I've spent blood sweat, tears and restless evenings scrolling and ctrl-f-ing huge build and test logs to finally accomplish the task.
But let's take a step back.
So they assign you to get that done. You're supposed to be careful, courageous and precise while making those changes without regression. There's very little up-to-date documentation on the design, architecture, let alone any rationale on design choices. You're supposed to come up with methods like Mikado, tdd, shadowing or anything that gets the job done.
Is this even fair to ask? Suppose you ask a contractor to re-factor a house with old style plumbing and electricity. Will they do it Mikado style, or, would they say - look - we're going to tear things down and rebuild it from the ground. You need to be willing to pay for a designer, an architect, new materials and a set of specialized contractors.
So why do we as sw engineers put up with the assignment? Are we rewarded so much more than the project manager of that house who subcontracts the work to many people to tear down and rebuild?
In other words, I'd reword this to using the Mikado method to understand large codebases, or get a first glimpse of how things are connected and wired up. But to say it allows for _safe_ changes is stretching it a bit much.
Maybe the software crashes when you write 42 in some field and you're able to tell it's due to a missing division-by-zero check deep down in the code base. Your gut tells you you should add the check but who knows if something relies on this bug somehow, plus you've never heard of anyone having issues with values other than 42.
At this point you decide to hard code the behavior you want for the value 42 specifically. It's nasty and it only makes the code base more complex, but at least you're not breaking anything.
Anyone has experience of this mindset of embracing the mess?
It gives a great way to visualise the work needed to achieve a goal, without ever mentioning time.
Then you’ll get several paths of action.
Chose one and tell the model to write into a file you’ll keep around while the implantation is on going so you won’t pollute the context and can start over each chunk of work in a clean prompt. Name the file refactor-<name >-plan.md tell it to write the plan step by step and dump a todo list having into account dependencies for tracking progress.
Review the plans, make fixes if needed. You need to have some sort of table reassembling a todo so it can track and make progress along.

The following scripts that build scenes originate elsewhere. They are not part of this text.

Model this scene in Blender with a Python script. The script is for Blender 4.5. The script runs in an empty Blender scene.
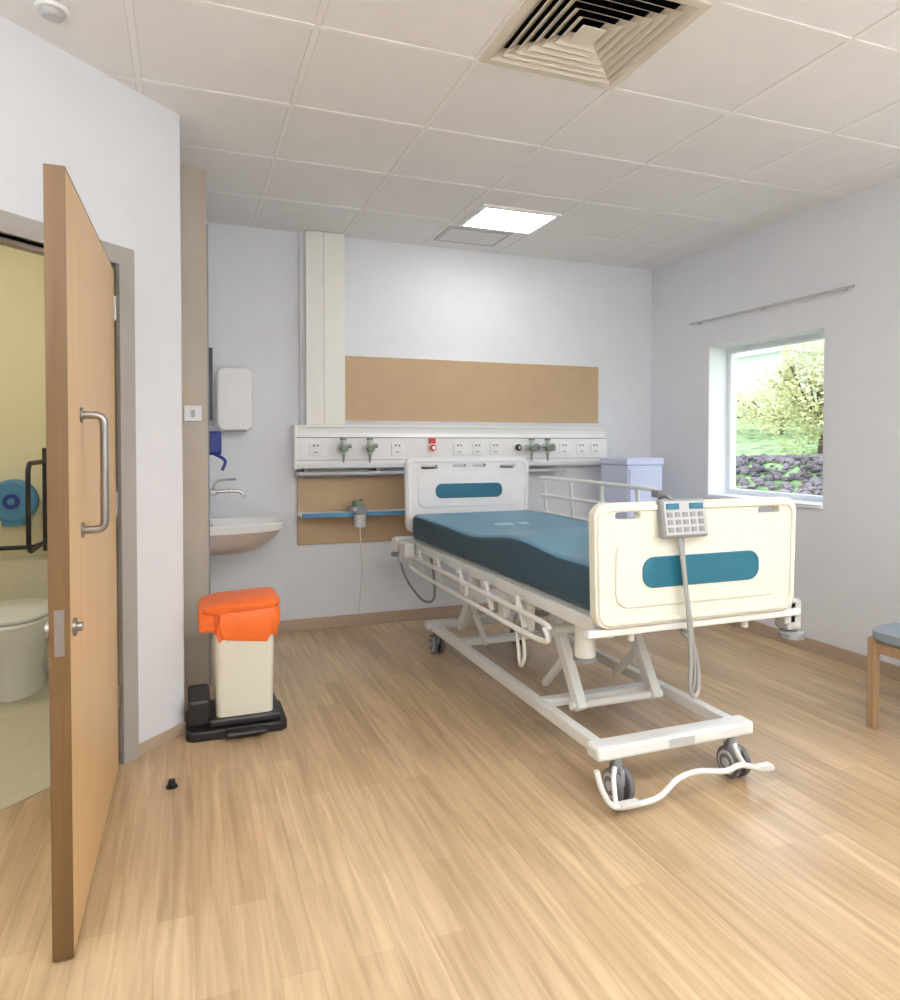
import bpy, bmesh, math, random
from mathutils import Vector, Matrix
random.seed(7)
S=bpy.context.scene
COL=S.collection
S.view_settings.view_transform='Standard'
H=2.85

# ---------------------------------------------------------------- materials
def mat(name,c,rough=.5,metal=0,var=0.0,vscale=8,bump=0.0,bscale=60,spec=.5,coat=0):
    m=bpy.data.materials.new(name); m.use_nodes=True
    nt=m.node_tree; b=nt.nodes['Principled BSDF']
    b.inputs['Base Color'].default_value=(*c,1)
    b.inputs['Roughness'].default_value=rough
    b.inputs['Metallic'].default_value=metal
    b.inputs['Specular IOR Level'].default_value=spec
    b.inputs['Coat Weight'].default_value=coat
    tc=nt.nodes.new('ShaderNodeTexCoord')
    n=nt.nodes.new('ShaderNodeTexNoise'); n.inputs['Scale'].default_value=vscale; n.inputs['Detail'].default_value=4
    nt.links.new(tc.outputs['Object'],n.inputs['Vector'])
    v=max(var,.012)
    r=nt.nodes.new('ShaderNodeValToRGB')
    r.color_ramp.elements[0].position=.3; r.color_ramp.elements[1].position=.7
    r.color_ramp.elements[0].color=(*[x*(1-v) for x in c],1)
    r.color_ramp.elements[1].color=(*[min(1,x*(1+v)) for x in c],1)
    nt.links.new(n.outputs['Fac'],r.inputs['Fac']); nt.links.new(r.outputs['Color'],b.inputs['Base Color'])
    if bump>0:
        n2=nt.nodes.new('ShaderNodeTexNoise'); n2.inputs['Scale'].default_value=bscale
        nt.links.new(tc.outputs['Object'],n2.inputs['Vector'])
        bp=nt.nodes.new('ShaderNodeBump'); bp.inputs['Strength'].default_value=bump; bp.inputs['Distance'].default_value=.01
        nt.links.new(n2.outputs['Fac'],bp.inputs['Height']); nt.links.new(bp.outputs['Normal'],b.inputs['Normal'])
    return m
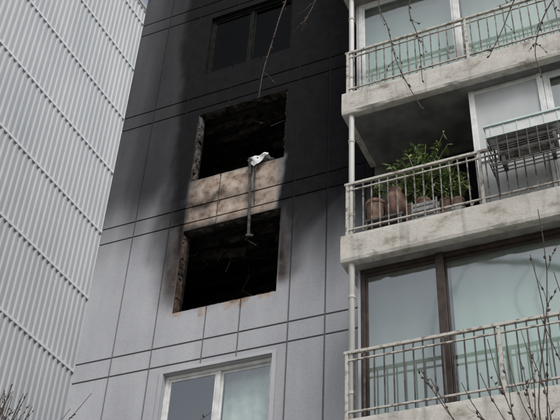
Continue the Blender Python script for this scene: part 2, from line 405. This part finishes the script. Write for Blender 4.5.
# rain pipe
p=MB(); p.tube([(-3.83,10.0,0),(-3.83,10.0,TOP)],.042,16); p.obj('rain_pipe',M['pipe'],apt,smooth=True)
p=MB()
for n in range(-3,5):
    for dz in (.35,1.75): p.tube([(-3.83,10.0,SZ(n)+dz),(-3.83,10.0,SZ(n)+dz+.04)],.050,16)
p.obj('pipe_collars',M['railp'],apt)
GY=10.17; GX=-3.77
for n in range(-3,5):
    z0,z1=SZ(n)-.028,SZ(n+1)-.455
    if n==0:
        f=MB(); f.box(-2.08,-2.0,GY-.02,GY+.08,z0,z1); f.box(-1.10,-1.02,GY-.02,GY+.08,z0,z1)
        f.box(-2.0,-1.10,GY-.01,GY+.07,z1-.07,z1-.001); f.box(-2.0,-1.10,GY-.01,GY+.07,z0,z0+.07); f.box(-2.0,-1.10,GY-.008,GY+.06,z0+.95,z0+1.0)
        f.obj('open_balcony_frame',M['whitef'],apt,bevel=.004)
        g=MB(); g.box(-2.0,-1.10,GY+.02,GY+.03,z0+.07,z1-.07); g.obj('frosted_panel',M['frost'],apt)
        slider(-1.015,BX1,z0,z1-.002,GY,M['whitef'],M['glass'],'balcony_window',apt,(.2,.4,.6,.8))
        curtain(-1.0,BX1,z0,z1,GY+.25,M['curtain'],apt)
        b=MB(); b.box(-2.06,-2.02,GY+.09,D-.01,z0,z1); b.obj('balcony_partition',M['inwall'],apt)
        w=MB(); w.box(-3.35,-2.2,D-.05,D-.004,z0+.1,z0+2.1); w.obj('balcony_door_glass',M['black'],apt)
        w=MB()
        for x in (-3.37,-2.80,-2.24): w.box(x,x+.05,D-.09,D-.052,z0+.1,z0+2.15)
        w.box(-3.32,-2.24,D-.088,D-.054,z0+2.1,z0+2.14)
        w.obj('balcony_door_frame',M['raild'],apt)
    else:
        brown=n<0
        fm=M['brownf'] if brown else M['whitef']
        if brown: 
            L=BX1-GX; slider(GX,BX1,z0,z1-.002,GY,fm,M['glass'],'balcony_window',apt,[( -2.68-GX)/L,(-.85-GX)/L,(1.2-GX)/L,(3.2-GX)/L,(5.2-GX)/L],.06)
            curtain(GX,-2.75,z0,z1,GY+.32,M['curtaing'],apt,.006,.31); curtain(-2.6,BX1,z0,z1,GY+.24,M['curtain'],apt,.005,.37)
            b=MB(); b.box(-2.735,-2.625,GY-.025,GY+.0,z0+.001,z1-.003); b.obj('window_post',fm,apt,bevel=.004)
        else:
            L=BX1-GX; slider(GX,BX1,z0,z1-.002,GY,fm,M['glass'],'balcony_window',apt,[(-2.16-GX)/L,(-.55-GX)/L,(1.2-GX)/L,(3.2-GX)/L,(5.2-GX)/L],.06)
            curtain(GX,-2.2,z0,z1,GY+.28,M['curtain'],apt,.006,.3);curtain(-2.1,BX1,z0,z1,GY+.28,M['curtain'],apt,.006,.3)
        b=MB(); b.box(GX-.04,GX-.003,GY,D-.01,z0,z1); b.obj('balcony_side_panel',M['bodyw'],apt)
# cloth and metal strip hanging from the burnt window
h=MB()
def strip(pts,w,t):
    for a,c in zip(pts,pts[1:]):
        a=Vector(a);c=Vector(c);d=(c-a); L=d.length; ang=math.atan2(d.x,-d.z)
        R=Matrix.Rotation(-ang,3,'Y'); mid=(a+c)/2
        h.box(mid.x-w/2,mid.x+w/2,mid.y-t/2,mid.y+t/2,mid.z-L/2,mid.z+L/2,R)
strip([(-6.12,11.12,12.98),(-6.09,11.10,12.55),(-6.04,11.09,11.95),(-6.01,11.08,11.22)],.045,.025)
strip([(-6.04,11.15,12.95),(-6.01,11.13,12.5),(-5.975,11.12,11.9)],.022,.016)
strip([(-6.05,11.07,11.25),(-5.92,11.07,11.21)],.035,.03)
h.box(-6.16,-5.96,11.1,11.45,12.90,12.94)
h.tube([(-6.0,11.13,12.85),(-5.96,11.06,12.5),(-6.05,11.05,12.2),(-6.02,11.06,11.85)],.005,5)
h.obj('hanging_window_rail',M['metal'],None,bevel=.003)
c=MB(); nx,ny=30,24
for j in range(ny+1):
    for i in range(nx+1):
        u=i/nx; v=j/ny; x=-6.12+.34*u+.02*math.sin(v*9)
        s_=v*.46
        fold=.015*math.sin(u*11+2*math.sin(v*3))
        if s_<.26: y=11.41-s_; z=12.965+.05*noise.noise(Vector((u*4,v*4,2)))+.02
        else:
            q=s_-.26; y=11.14-.04+fold; z=12.97-q*(.35+.75*max(0,math.sin(u*3.6+.3)))
        z+=.02*noise.noise(Vector((u*6,v*6,5)))
        c.v.append((x,y,z+.03*u))
for j in range(ny):
    for i in range(nx):
        a=j*(nx+1)+i; c.f.append((a,a+1,a+nx+2,a+nx+1))
c.obj('white_cloth',M['cloth'],None,smooth=True)
# ---------------------------------------------------------------- balcony things
fl=SZ(0)-.03
e=empty('plant_stand'); b=MB(); b.box(-3.66,-3.10,10.02,10.26,fl+.26,fl+.29)
for x in(-3.64,-3.15):
    for y in (10.025,10.22): b.box(x,x+.03,y,y+.025,fl,fl+.26)
b.obj('stand',M['raild'],e)
e=empty('flower_pot')
b=MB(); b.lathe((-3.52,10.14,fl+.29),[(.0,0),(.09,0),(.12,.14),(.135,.28),(.15,.29),(.15,.34),(.13,.34),(.125,.29),(0,.29)],28); b.obj('pot',M['terra'],e,smooth=False)
e=empty('clay_jar')
b=MB(); b.lathe((-3.24,10.15,fl+.29),[(0,0),(.08,0),(.13,.1),(.155,.24),(.13,.40),(.085,.48),(.10,.52),(.085,.53),(.06,.5),(0,.48)]); b.obj('jar',M['rust'],e,smooth=True)
e=empty('storage_crate')
b=MB()
for k in range(5): b.box(-2.98,-2.62,10.05,10.07,fl+.02+k*.08,fl+.07+k*.08); b.box(-2.98,-2.62,10.13,10.14,fl+.02+k*.08,fl+.07+k*.08)
for x in (-2.98,-2.64): b.box(x,x+.02,10.03,10.05,fl,fl+.42); b.box(x,x+.02,10.141,10.15,fl,fl+.42)
b.obj('crate_slats',M['crate'],e)
e=empty('watering_can')
b=MB(); b.lathe((-2.38,10.12,fl+.0),[(0,0),(.10,0),(.10,.20),(.07,.24),(.06,.24),(.06,.22),(0,.22)],18)
b.tube([(-2.29,10.12,fl+.05),(-2.20,10.12,fl+.14),(-2.14,10.12,fl+.27)],[.02,.014,.012],8); b.tube([(-2.47,10.12,fl+.05),(-2.54,10.12,fl+.14),(-2.47,10.12,fl+.23),(-2.40,10.12,fl+.24)],.009,6)
b.obj('body',M['crate'],e,smooth=True)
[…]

Open a new prompt tell it analyze the plan file, to go to the todo list section and proceed with the next task. Verify it done, and update the plan.
Repeat until done.
Is that the Mikado method?
I have this configured to feed in to an agent for large changes. It’s been working pretty well, still not perfect though… the tricky part is that it is very tempting (and maybe even sometimes correct) to not fully reset between mikado “iterations”, but then you wind up with a messy state transfer. The advantage so far has been that it’s easy to make progress while ditching a session context “poisoned” by some failure.
I think there are similar methods, such as nested todo-lists. But DAGs are exceptionally good for this use case of visualising work (Mikado graphs are DAGs).
Poor code requires not coding but analysis and decisions, partitioning code and clients. So:
1. Stop writing code
2. Buy or write tools to analyze the code (modularity) and use-case (clients)
3. Make 3+ rough plans:
(a) leave it alone and manage quality;
(b) identify severable parts to fix and how (same clients);
(3) incrementally migrate (important) clients to something new
The key lesson is that incremental improvements are sinking money (and worse, time) into something that might need to go, without any real context for whether it's worth it.
Using a programming language that has a compiler, lucky.